━━ Supplied material ━━

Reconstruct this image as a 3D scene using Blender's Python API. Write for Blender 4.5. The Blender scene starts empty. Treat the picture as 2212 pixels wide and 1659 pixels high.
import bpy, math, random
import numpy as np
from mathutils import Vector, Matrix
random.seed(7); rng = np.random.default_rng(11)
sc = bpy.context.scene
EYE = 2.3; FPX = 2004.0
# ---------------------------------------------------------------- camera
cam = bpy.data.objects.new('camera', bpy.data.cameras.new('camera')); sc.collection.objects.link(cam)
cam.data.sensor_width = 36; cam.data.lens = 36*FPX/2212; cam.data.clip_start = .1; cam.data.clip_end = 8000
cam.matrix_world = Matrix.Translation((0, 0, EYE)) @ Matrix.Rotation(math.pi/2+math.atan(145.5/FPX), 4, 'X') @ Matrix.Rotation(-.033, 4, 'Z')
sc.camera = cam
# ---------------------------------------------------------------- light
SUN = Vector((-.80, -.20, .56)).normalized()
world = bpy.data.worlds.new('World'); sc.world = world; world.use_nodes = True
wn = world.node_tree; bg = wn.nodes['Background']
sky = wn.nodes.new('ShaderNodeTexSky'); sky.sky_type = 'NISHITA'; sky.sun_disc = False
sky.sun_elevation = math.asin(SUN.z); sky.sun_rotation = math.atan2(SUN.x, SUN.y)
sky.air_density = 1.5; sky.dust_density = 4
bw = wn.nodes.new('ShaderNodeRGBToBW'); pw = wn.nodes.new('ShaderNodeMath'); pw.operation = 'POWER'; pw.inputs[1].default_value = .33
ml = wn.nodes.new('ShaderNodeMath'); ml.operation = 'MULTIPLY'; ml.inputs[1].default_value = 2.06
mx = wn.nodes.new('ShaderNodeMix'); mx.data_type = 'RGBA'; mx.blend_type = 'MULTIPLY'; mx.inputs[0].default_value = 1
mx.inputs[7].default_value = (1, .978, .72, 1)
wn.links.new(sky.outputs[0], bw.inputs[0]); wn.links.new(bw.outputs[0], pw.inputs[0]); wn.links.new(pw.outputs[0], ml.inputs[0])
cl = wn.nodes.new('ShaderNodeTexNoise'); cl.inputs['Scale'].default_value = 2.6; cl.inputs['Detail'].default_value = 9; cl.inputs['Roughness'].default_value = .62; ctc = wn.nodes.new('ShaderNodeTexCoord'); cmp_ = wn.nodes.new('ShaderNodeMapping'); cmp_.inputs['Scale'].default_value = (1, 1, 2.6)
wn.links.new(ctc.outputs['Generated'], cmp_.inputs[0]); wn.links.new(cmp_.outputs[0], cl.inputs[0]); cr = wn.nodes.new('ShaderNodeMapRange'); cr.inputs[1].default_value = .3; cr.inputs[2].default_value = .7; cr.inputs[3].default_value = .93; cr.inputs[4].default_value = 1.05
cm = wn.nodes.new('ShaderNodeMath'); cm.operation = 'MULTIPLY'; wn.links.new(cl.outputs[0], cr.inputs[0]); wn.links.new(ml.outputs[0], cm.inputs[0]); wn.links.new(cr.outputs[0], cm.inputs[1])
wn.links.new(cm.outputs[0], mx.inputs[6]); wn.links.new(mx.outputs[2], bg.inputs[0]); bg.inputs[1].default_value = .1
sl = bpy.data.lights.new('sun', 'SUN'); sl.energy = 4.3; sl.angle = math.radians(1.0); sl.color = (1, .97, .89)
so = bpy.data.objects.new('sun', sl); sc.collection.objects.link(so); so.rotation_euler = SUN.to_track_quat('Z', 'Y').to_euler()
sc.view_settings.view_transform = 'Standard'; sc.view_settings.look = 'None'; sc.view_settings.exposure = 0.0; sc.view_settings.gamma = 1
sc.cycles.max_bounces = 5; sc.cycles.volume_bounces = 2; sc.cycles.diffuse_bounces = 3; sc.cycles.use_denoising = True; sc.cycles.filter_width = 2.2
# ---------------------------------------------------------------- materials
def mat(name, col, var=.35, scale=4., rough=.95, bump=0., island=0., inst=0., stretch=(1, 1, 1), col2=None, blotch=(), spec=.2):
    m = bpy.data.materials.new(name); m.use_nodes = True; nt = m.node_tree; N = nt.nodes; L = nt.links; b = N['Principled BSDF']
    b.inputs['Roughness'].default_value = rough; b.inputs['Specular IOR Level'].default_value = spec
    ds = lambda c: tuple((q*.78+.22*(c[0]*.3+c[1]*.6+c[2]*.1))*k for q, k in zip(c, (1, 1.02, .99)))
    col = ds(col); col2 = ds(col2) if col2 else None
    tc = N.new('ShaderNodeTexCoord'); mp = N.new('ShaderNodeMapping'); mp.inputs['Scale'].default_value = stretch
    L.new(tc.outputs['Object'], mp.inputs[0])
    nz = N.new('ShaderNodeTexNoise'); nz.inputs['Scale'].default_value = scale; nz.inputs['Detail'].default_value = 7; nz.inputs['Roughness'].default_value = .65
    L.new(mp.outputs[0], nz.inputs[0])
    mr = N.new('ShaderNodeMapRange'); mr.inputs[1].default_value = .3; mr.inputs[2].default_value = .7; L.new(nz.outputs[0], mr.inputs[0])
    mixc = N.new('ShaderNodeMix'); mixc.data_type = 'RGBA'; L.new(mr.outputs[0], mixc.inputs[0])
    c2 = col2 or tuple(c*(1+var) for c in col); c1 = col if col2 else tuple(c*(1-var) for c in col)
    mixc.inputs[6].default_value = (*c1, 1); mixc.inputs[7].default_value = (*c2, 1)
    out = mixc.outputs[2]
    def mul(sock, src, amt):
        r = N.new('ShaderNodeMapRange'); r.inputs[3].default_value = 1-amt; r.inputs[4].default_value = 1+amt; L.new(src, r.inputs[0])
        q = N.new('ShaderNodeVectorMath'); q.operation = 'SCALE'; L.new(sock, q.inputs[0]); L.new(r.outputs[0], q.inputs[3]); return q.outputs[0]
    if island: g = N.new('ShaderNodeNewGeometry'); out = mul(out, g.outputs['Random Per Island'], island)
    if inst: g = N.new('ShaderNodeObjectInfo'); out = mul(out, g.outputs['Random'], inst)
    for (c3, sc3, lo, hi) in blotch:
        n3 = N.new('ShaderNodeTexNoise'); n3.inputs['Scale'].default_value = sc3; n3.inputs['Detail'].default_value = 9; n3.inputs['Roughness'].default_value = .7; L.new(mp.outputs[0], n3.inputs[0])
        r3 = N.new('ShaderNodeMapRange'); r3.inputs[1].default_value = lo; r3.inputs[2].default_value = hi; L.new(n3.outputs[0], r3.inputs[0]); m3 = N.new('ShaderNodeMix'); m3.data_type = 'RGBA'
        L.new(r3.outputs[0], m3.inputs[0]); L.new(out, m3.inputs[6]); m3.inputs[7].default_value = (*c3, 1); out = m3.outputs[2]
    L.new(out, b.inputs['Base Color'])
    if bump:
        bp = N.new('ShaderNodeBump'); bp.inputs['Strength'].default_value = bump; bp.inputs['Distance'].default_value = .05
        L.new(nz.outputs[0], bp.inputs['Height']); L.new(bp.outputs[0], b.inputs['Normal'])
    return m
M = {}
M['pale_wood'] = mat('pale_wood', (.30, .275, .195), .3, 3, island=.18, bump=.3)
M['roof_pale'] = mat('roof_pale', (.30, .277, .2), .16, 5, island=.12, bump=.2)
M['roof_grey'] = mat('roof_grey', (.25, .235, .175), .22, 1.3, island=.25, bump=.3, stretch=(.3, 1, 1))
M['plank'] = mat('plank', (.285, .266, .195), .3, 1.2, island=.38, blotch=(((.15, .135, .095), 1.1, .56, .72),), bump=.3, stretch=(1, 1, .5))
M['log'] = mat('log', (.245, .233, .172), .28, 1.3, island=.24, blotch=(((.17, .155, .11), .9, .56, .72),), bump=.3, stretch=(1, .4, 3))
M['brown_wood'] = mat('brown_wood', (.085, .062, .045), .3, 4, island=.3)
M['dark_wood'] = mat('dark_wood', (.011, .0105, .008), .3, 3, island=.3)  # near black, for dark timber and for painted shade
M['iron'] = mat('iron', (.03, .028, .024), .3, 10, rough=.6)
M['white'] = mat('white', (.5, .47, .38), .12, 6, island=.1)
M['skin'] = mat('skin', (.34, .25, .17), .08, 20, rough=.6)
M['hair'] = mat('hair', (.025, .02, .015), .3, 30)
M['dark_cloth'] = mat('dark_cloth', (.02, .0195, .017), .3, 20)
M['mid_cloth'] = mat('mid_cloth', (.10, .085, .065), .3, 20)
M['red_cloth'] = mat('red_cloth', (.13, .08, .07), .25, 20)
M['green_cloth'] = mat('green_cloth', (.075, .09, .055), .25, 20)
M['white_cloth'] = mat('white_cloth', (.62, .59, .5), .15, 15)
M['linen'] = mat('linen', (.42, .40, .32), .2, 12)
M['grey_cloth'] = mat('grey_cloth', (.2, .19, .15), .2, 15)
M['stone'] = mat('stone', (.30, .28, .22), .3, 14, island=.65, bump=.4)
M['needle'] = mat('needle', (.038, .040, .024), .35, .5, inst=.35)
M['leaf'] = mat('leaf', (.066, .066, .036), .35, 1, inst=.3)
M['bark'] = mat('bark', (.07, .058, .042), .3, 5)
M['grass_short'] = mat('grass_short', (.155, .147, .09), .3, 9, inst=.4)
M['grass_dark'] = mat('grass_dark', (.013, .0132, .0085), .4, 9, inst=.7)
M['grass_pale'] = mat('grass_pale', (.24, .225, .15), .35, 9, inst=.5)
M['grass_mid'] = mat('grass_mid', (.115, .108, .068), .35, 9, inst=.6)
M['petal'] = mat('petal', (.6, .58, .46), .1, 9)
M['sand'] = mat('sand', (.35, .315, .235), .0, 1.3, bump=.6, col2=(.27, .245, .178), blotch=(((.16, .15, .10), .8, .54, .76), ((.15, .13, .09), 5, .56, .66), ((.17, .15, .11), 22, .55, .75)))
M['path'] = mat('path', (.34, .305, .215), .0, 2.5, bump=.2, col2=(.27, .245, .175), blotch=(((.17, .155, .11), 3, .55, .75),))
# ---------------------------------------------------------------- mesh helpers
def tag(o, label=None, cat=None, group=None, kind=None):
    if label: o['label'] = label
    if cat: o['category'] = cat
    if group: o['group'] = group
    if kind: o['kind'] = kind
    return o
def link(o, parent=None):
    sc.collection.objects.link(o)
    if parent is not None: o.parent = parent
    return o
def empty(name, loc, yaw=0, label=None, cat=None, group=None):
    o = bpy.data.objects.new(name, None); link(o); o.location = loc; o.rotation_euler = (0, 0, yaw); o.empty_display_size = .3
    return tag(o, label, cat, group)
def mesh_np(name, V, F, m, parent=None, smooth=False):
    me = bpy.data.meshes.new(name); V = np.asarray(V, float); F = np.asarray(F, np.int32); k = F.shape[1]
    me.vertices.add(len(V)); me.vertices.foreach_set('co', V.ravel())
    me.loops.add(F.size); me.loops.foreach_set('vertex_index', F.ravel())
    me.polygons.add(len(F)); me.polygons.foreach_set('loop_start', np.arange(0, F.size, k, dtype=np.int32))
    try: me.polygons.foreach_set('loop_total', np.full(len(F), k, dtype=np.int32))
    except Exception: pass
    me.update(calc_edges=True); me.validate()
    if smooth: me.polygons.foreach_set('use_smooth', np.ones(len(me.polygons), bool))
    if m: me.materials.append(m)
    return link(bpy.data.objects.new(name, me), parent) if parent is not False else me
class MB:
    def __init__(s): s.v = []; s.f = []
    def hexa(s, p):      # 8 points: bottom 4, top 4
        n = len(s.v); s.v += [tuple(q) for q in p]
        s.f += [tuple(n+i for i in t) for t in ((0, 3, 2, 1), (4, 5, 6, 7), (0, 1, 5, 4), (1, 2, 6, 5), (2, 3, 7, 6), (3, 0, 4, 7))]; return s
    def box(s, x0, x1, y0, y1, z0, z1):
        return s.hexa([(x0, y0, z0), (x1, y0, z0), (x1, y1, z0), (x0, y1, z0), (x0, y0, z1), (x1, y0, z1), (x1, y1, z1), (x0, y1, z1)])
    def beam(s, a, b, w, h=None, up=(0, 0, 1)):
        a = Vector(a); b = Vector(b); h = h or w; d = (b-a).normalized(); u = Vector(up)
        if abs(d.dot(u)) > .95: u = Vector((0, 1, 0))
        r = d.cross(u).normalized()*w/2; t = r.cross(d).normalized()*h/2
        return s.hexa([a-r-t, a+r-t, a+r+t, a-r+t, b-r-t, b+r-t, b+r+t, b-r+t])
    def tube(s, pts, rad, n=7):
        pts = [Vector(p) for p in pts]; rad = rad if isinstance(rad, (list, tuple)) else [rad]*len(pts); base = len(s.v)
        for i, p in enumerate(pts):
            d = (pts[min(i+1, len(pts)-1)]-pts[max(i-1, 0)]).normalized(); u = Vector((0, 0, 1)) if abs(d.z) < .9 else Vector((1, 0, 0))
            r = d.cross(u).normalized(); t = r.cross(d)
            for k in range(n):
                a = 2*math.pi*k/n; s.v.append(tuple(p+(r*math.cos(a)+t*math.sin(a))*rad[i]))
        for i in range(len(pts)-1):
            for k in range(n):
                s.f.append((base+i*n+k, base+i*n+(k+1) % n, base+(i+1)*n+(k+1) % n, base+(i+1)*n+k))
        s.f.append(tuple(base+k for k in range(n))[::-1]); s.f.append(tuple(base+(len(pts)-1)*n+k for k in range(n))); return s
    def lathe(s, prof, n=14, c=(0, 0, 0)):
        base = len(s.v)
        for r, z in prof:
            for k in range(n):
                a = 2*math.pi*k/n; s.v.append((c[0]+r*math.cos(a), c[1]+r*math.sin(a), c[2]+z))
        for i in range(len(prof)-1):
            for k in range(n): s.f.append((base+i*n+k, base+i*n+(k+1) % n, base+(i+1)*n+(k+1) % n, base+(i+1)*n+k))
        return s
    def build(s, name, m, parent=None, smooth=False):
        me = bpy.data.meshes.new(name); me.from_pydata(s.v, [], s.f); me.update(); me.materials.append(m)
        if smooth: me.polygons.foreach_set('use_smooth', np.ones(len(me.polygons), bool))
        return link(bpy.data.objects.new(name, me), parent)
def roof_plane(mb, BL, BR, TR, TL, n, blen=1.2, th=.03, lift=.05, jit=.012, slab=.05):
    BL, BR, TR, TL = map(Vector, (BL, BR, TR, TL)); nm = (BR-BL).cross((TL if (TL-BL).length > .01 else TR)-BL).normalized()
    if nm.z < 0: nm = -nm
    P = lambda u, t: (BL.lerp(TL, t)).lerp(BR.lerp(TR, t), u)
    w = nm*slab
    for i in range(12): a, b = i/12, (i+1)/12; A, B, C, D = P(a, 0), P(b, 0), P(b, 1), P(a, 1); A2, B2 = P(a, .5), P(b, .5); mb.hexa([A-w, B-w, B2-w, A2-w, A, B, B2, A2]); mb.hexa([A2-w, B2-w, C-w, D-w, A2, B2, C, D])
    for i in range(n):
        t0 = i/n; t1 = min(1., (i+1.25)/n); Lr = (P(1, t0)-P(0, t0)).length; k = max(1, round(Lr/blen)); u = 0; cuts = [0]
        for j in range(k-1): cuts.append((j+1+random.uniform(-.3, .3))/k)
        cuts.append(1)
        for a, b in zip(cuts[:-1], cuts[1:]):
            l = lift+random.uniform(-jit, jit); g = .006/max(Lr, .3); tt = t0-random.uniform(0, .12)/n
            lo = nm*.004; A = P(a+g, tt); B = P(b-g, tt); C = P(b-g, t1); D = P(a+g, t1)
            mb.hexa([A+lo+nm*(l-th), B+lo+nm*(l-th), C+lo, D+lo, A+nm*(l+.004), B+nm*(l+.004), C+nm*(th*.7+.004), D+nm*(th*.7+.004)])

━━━

• _The request_
Repeat exactly, and only, the lines from the one containing "3, island=.18, bump=.3)" through the one containing "(.085, .062, .045), .3, 4, island=.3)", both included.

• _Problem solution_
M['pale_wood'] = mat('pale_wood', (.30, .275, .195), .3, 3, island=.18, bump=.3)
M['roof_pale'] = mat('roof_pale', (.30, .277, .2), .16, 5, island=.12, bump=.2)
M['roof_grey'] = mat('roof_grey', (.25, .235, .175), .22, 1.3, island=.25, bump=.3, stretch=(.3, 1, 1))
M['plank'] = mat('plank', (.285, .266, .195), .3, 1.2, island=.38, blotch=(((.15, .135, .095), 1.1, .56, .72),), bump=.3, stretch=(1, 1, .5))
M['log'] = mat('log', (.245, .233, .172), .28, 1.3, island=.24, blotch=(((.17, .155, .11), .9, .56, .72),), bump=.3, stretch=(1, .4, 3))
M['brown_wood'] = mat('brown_wood', (.085, .062, .045), .3, 4, island=.3)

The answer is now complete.